Question

What are de Broglie waves? Show that the wavelength of the electromagnetic radiation is equal to the de Broglie wavelength of its quantum (photon).

Hint:

For a photon, the mass is zero, so we cannot use \(p = mv\). We must always use the relativistic relation \(p = E/c\).

Answer 1

de Broglie Waves
According to Louis de Broglie, every moving particle is associated with a wave known as a matter wave or de Broglie wave.
He proposed that not only light but also material particles such as electrons exhibit wave-like properties.
The de Broglie wavelength of a particle is given by:
λ = h / p
where h is Planck’s constant and p is the momentum of the particle.

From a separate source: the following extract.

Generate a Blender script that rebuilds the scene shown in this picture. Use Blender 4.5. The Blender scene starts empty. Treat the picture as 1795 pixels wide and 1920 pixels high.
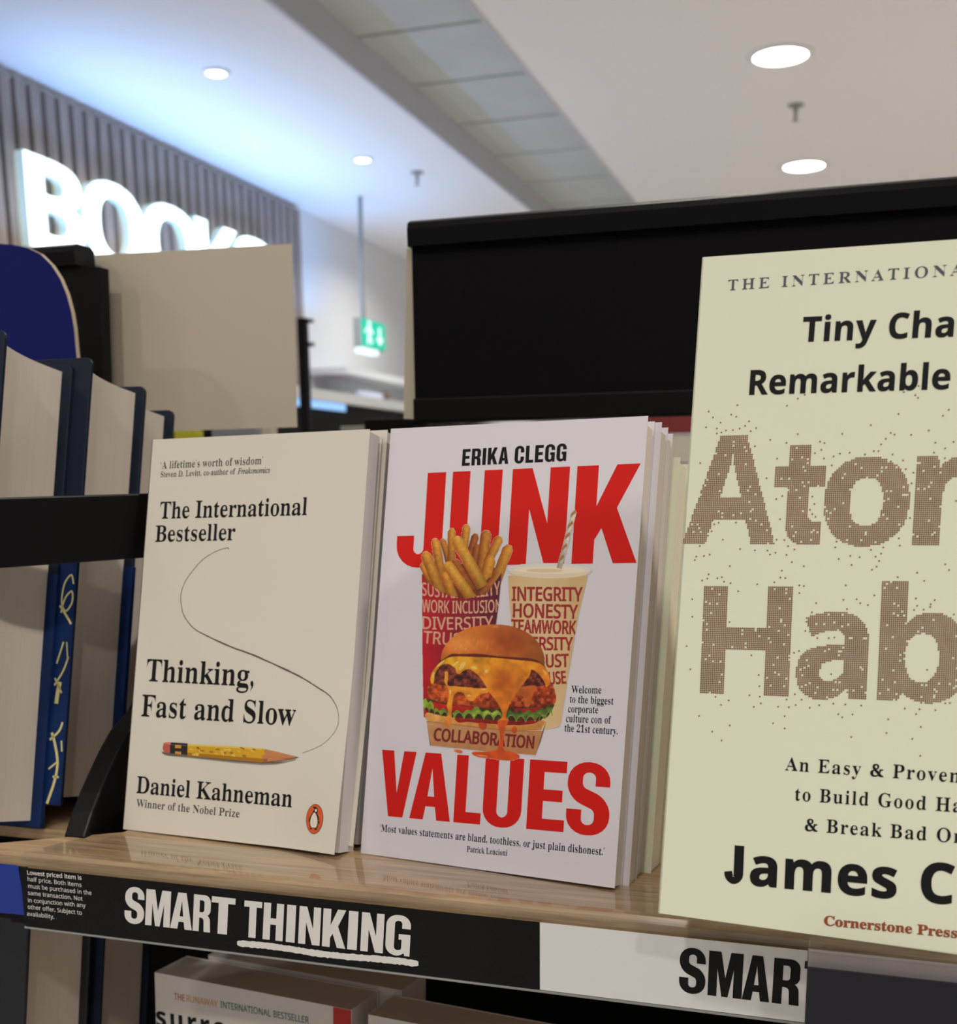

Relation Between Electromagnetic Wavelength and de Broglie Wavelength of Photon
For electromagnetic radiation (light), energy of a photon is given by Planck’s equation:
E = hν
where ν is the frequency.
Also, from wave theory:
ν = c / λ
where c is the speed of light and λ is the wavelength of radiation.
Substituting ν:
E = h (c / λ)
Now, from Einstein’s mass–energy relation for photon:
E = pc
where p is the momentum of the photon.
Equating the two expressions for energy:
pc = h (c / λ)
Cancel c from both sides:
p = h / λ
Rearranging:
λ = h / p

Conclusion:
The wavelength of electromagnetic radiation is equal to the de Broglie wavelength of its quantum (photon).
Thus, photons also obey the de Broglie relation, confirming the wave–particle duality of light.